На встрече речь также зашла о музыке – как о ключевом источнике вдохновения в те времена. Евгений Борисович рассказывал про репродукторы – «черные тарелки», которые работали круглосуточно, о своих походах в филармонию и о пластинках в 78 оборотов. Но главное о том, как ему удавалось добывать пластинки бесплатно: «Было множество пунктов утильсырья, и достаточно было дать бутылку водки любому работнику, как он обеспечивал тебя любой пластинкой. Когда уезжал Бродский, он подарил мне свои пластинки, коллекцию джаза. Когда уезжал Евтушенко, он подарил коллекцию пластинок шансона, который тогда мне нравился. Вообще, музыка была отличным источником вдохновения. Для всех».

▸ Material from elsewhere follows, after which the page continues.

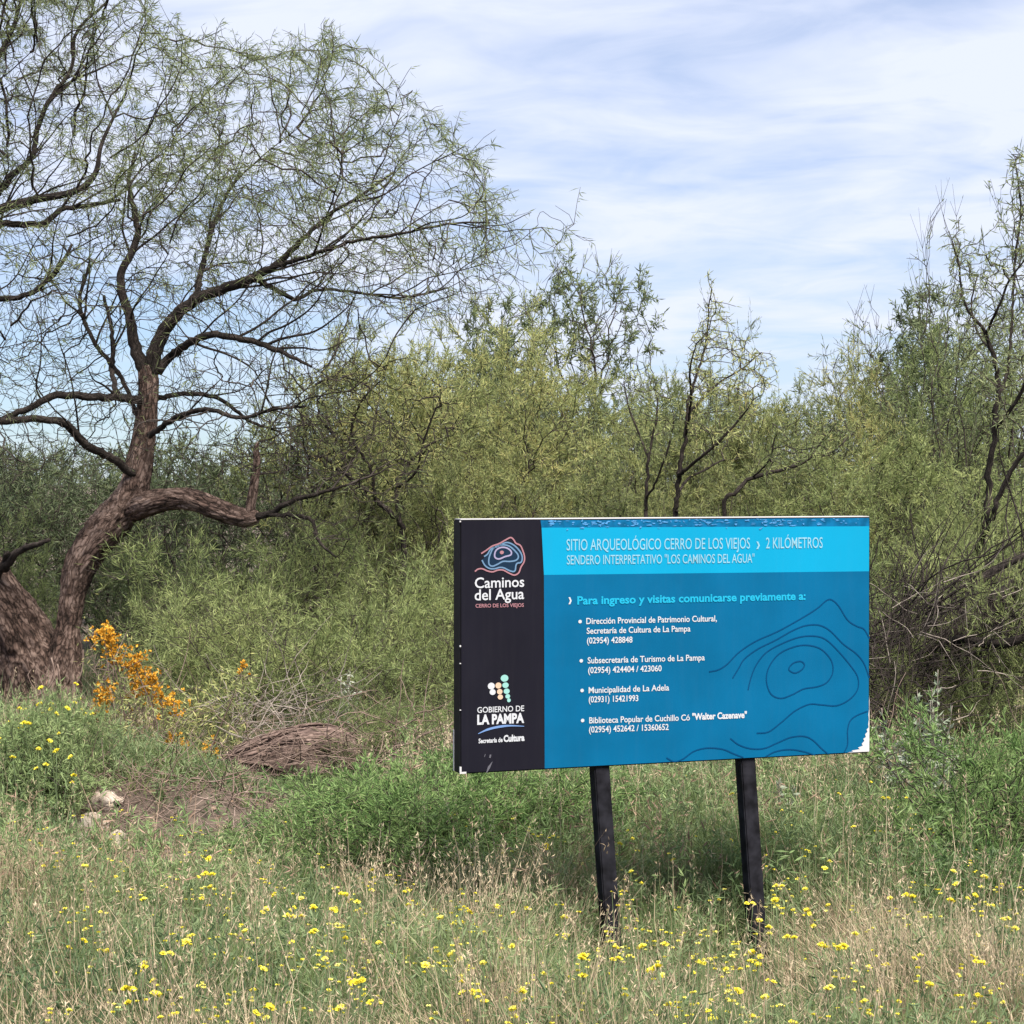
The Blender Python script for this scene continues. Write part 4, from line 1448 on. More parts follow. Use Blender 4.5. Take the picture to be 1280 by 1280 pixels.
traced_tree('slender_tree', 'slender dark trunked tree with forked twisting top at the right edge', 17.2,
            [[(1228, 690, 8), (1232, 640, 7), (1236, 590, 6.5), (1244, 545, 6.2), (1244, 515, 6), (1248, 480, 5), (1240, 440, 4.4), (1232, 415, 3.8), (1215, 395, 3), (1202, 370, 2.4), (1199, 335, 2), (1190, 300, 1.4)],
             [(1243, 535, 5), (1256, 522, 4.6, -.1), (1266, 508, 4, -.2), (1282, 480, 3.6, -.3), (1300, 450, 3, -.4)],
             [(1246, 500, 3.6), (1258, 470, 3.2, .2), (1263, 430, 3, .3), (1266, 370, 2.8, .4), (1270, 320, 2.6, .5), (1276, 260, 2.2, .5), (1270, 205, 1.4, .5)],
             [(1232, 416, 3), (1245, 390, 2.8, -.2), (1262, 350, 2.2, -.3), (1285, 320, 1.5, -.4)],
             [(1222, 690, 6), (1240, 648, 5.4, -.4), (1252, 612, 5, -.5), (1272, 575, 4.2, -.6), (1300, 550, 3.5, -.7)],
             [(1240, 440, 2.6), (1222, 415, 2.3, .3), (1214, 380, 1.9, .4), (1222, 345, 1.4, .5)]],
            [(1190, 470), (1180, 380), (1178, 290), (1200, 280), (1225, 340), (1255, 250), (1250, 185), (1320, 180), (1330, 480), (1260, 560)], 900, F_mid, 303, 0.6, 0.6)
traced_tree('low_branching_tree', 'low dark limbed tree spreading in front of the olive shrub above the sign', 19.3,
            [[(905, 650, 4.5), (918, 618, 4.2), (935, 600, 4), (957, 592, 3.6), (985, 585, 3), (1008, 576, 2.6), (1024, 556, 2), (1042, 534, 1.2)],
             [(985, 585, 2.2), (1012, 570, 2, .2), (1040, 565, 1.7, .3), (1068, 540, 1.1, .4)],
             [(940, 598, 2.2), (962, 575, 1.8, -.2), (968, 548, 1.3, -.3)]],
            [(930, 600), (960, 540), (1040, 510), (1075, 530), (1040, 590), (980, 610)], 420, F_olive, 304, 0.6, 0.5)
traced_tree('dark_spreading_tree', 'dark fan branched tree spreading between the broken limb and the sign', 20.2,
            [[(505, 690, 6), (500, 655, 5.5), (470, 625, 5), (440, 600, 4.2, -.2), (410, 575, 3.6, -.3), (385, 570, 2.6, -.4)],
             [(500, 655, 4.5), (496, 610, 4, .2), (508, 585, 3.4, .3), (530, 560, 2.8, .4), (560, 545, 1.8, .5)],
             [(470, 625, 3.6), (462, 585, 3.2, -.1), (440, 545, 2.8, -.2), (450, 505, 2.2, -.3), (480, 470, 1.4, -.4)],
             [(496, 610, 3), (520, 590, 2.6, -.3), (530, 550, 2.2, -.4), (545, 510, 1.5, -.5)],
             [(440, 600, 2.8, -.2), (420, 550, 2.4, .1), (400, 520, 2, .2), (395, 480, 1.3, .3)]],
            [(380, 600), (370, 520), (400, 450), (480, 430), (560, 470), (590, 540), (540, 620), (450, 640)], 800, F_olive, 305, 0.5, 0.7, tip=.0036, cap=.024)

# ------------------------------------------------------------------ fallen wood
def log_thing():
    e = thing('rotten_log', 'reddish brown rotten log with shredded fibrous bark lying in the weeds', 'log', tuple(at(350, 955, 15.2) * [1, 1, 0]))
    org = np.array(e.location)
    r = np.random.default_rng(8)
    P, R = limb3([(256, 982, 10, .2), (284, 970, 23, .1), (315, 958, 30), (352, 948, 33), (390, 941, 35), (424, 946, 33), (444, 966, 24, -.1)], 15.2)
    P[:, 2] -= 0.02
    P, R = smooth_path(P, R, 0.02)
    a = Acc()
    tube(a, P - org, R, 40, 0.5, 60, lscale=3)
    obj('log_body', a.mesh('log_body', True), M_redwood, e)
    a = Acc()
    t = unit(np.gradient(P, axis=0))
    f1, f2 = frames(t)
    n = len(P)
    for k in range(95):
        i0 = r.integers(0, n - 12)
        i1 = min(n - 1, i0 + r.integers(12, 45))
        ph = r.uniform(0, 2 * math.pi)
        i = np.arange(i0, i1)
        a_ = ph + np.linspace(0, r.normal(0, .5), len(i))
        lift = R[i] * (1.0 + 0.16 * r.random() + 0.30 * (r.random() < .25) * np.abs(np.linspace(-1, 1, len(i))) ** 3 * r.random())
        q = P[i] + (np.cos(a_) * lift)[:, None] * f1[i] + (np.sin(a_) * lift)[:, None] * f2[i] + r.normal(0, .003, (len(i), 3))
        tube(a, q - org, np.interp(np.linspace(0, 1, len(q)), [0, .3, 1], [1, .8, .35]) * r.choice([.005, .008, .013, .02], p=[.4, .3, .2, .1]), 5)
    obj('bark_strips', a.mesh('bark_strips', True), M_redwood, e)
    a = Acc()
    end = P[-1]
    for k in range(60):
        s = end + r.normal(0, .05, 3) + [0, 0, .02]
        d = unit(np.array([.5, -.5, -.9]) + r.normal(0, .35, 3))
        L = r.uniform(.08, .24)
        q = np.array([s + d * L * u + np.array([0, 0, -.05 * u * u]) for u in np.linspace(0, 1, 5)])
        tube(a, q - org, np.linspace(.007, .002, 5), 4)
    obj('splintered_end', a.mesh('splintered_end', True), M_redwood, e)


log_thing()


def brush_pile(name, label, c_px, c_py, d, sx, sy, sz, n, mat, seed, lean=(0, 0, .3), L=(.3, .9), rad=(.002, .0055), ground=False):
    """A heap of tangled dead branches, each a crooked stick."""
    r = np.random.default_rng(seed)
    c = at(c_px, c_py, d)
    e = thing(name, label, 'dead branches', (c[0], c[1], 0))
    a = Acc()
    for k in range(n):
        p = r.normal(0, 1, 3) * [sx, sy, sz * .5] + [0, 0, c[2]]
        p[2] = max(p[2], 0.03)
        g0 = 0.0
        if ground:
            g0 = gz(p[0:1] + c[0], p[1:2] + c[1])[0]
            p[2] = g0 + abs(r.normal(0, sz)) + .01
        dv = unit(r.normal(0, 1, 3) * [1, 1, .6] + lean)
        m = 7
        ll = r.uniform(*L)
        pts = [p]
        for j in range(m):
            dv = unit(dv + r.normal(0, .16, 3))
            pts.append(pts[-1] + dv * ll / m)
        pts = np.array(pts)
        pts[:, 2] = np.maximum(pts[:, 2], 0.01 + g0)
        r0 = r.uniform(*rad)
        tube(a, pts, np.linspace(r0, r0 * .4, m + 1), 4, cap=False)
    o = obj('sticks', a.mesh(name, True), mat, e)
    return e


brush_pile('brush_pile', 'grey tangle of dead twigs above the rotten log', 355, 893, 15.9, .30, .25, .15, 130, M_deadwood, 401)
brush_pile('brush_pile', 'few loose brown twigs lying over the rotten log', 355, 948, 14.95, .28, .12, .2, 90, M_brown, 410, (0, 0, .2), (.2, .6), (.002, .005))
brush_pile('brush_pile', 'brown dead brushwood between the log and the sign corner', 490, 935, 14.5, .34, .25, .20, 150, M_brown, 402)
brush_pile('brush_pile', 'dark brown heap of fallen branches at the right edge behind the sign', 1200, 815, 15.4, .55, .35, .38, 430, M_limb, 403, (1.3, 0, .9), (.5, 1.4), (.003, .010))
brush_pile('brush_pile', 'dark brushwood heap low beside the right end of the sign', 1120, 900, 14.6, .3, .3, .26, 170, M_twig, 404)
brush_pile('brush_pile', 'reddish brown dead brush beneath the board of the sign', 860, 975, 14.2, 1.0, .4, .2, 300, M_brown, 405)
brush_pile('brush_pile', 'brown dry stems beneath the orange flowers', 165, 925, 16.2, .35, .3, .18, 150, M_brown, 406, (0, 0, .9))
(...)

После доклада о поэтике стихотворений Рейна и Бродского, Евгений Борисович вспомнил одну историю, связанную с Пастернаком и семьей Ардовых: «Когда-то Виктор Ардов рассказал мне историю, больше похожую на анекдот, но она стала для меня одним из главных уроков жизни. До Ордынки Ардовы жили в писательском доме в Лаврушинском, по соседству с семьей Пастернаков. Примерно в одно время у них родились сыновья: у Ардовых – Михаил, а у Пастернаков – Леонид. И так как Ардовы были все же практичнее Пастернаков, то у них в доме имелись весы для взвешивания младенцев. Очень часто Пастернак заходил к ним, чтобы взаимообразно позаимствовать весы. И однажды Виктор Ефимович решил воспользоваться такой ситуацией и отдал Борису Пастернаку свои скетчи. В следующий раз он не удержался и спросил: «Ну, как вам мое творчество?». На что Пастернак ответил: «Наверное, Виктор, вы могли бы навязать себя своей эпохе немного больше». После этой истории в зале загудели голоса, и началась дискуссия о том, хорошо ли навязывать себя своей эпохе. К слову, Рейн ничего не имеет против такого «добровольного» навязывания: «Это хорошо. Это забота о своей репутации и своем творчестве».


Евгений Борисович во время конференции часто заводил разговор о взаимоотношениях со своими друзьями – литераторами. Когда речь зашла о Сергее Довлатове, Рейн сказал: «…мое отношение к Довлатову переменчиво: он выдающийся писатель и в тоже время полная посредственность. Переменчивость естественна, но Довлатов обладает огромным культом, а я против культа, даже Бродского». Рейн вспомнил одну фразу Сергея Донатовича: «Я не Горький, не Бунин, я – половина Куприна». Евгений Борисович посвятил своему близкому другу книги: «Мне скучно без Довлатова» и «Заметки марафонца». Эти книги – потребность договорить, дописать, вспомнить друга.

В конце, уже вечером, поэт читал свои стихи и отвечал на вопросы студентов.
На один из вопросов («как вы познакомились с Борисом Слуцким?»), Рейн ответил еще одной историей: «…я учился в ленинградской Техноложке, готовил к сдаче один проект. Тут мне по внутреннему телефону звонит заведующий кафедрой и просит срочно подойти к нему в другой корпус. А завкафедрой у нас был Никита Алексеевич Толстой, сын писателя Алексея Толстого. Была зима, а расстояние между корпусами немаленькое – где-то с полкилометра. Ну, я без пальто и побежал к нему. Прибегаю, спрашиваю, в чем, собственно, проблема. На что мне заведующий кафедрой отвечает: «Да вот, стоят там, у дверей, два типа. Говорят, пришли лекции студентам читать, но я им не верю, они же на аферистов похожи!» Я посмотрел их документы и путевку – Борис Слуцкий и Евгений Евтушенко».

«Моя жизнь – литературный марафонский бег», – сделал вывод Евгений Борисович Рейн. Действительно, марафонский забег на неизмеримую дистанцию. Человек – эпоха. Человек – история. Этот марафонец заслужил свои бесценные награды и передает эстафету новым марафонцам, которые с таким же трудом и рвением будут навязывать свой голос эпохе.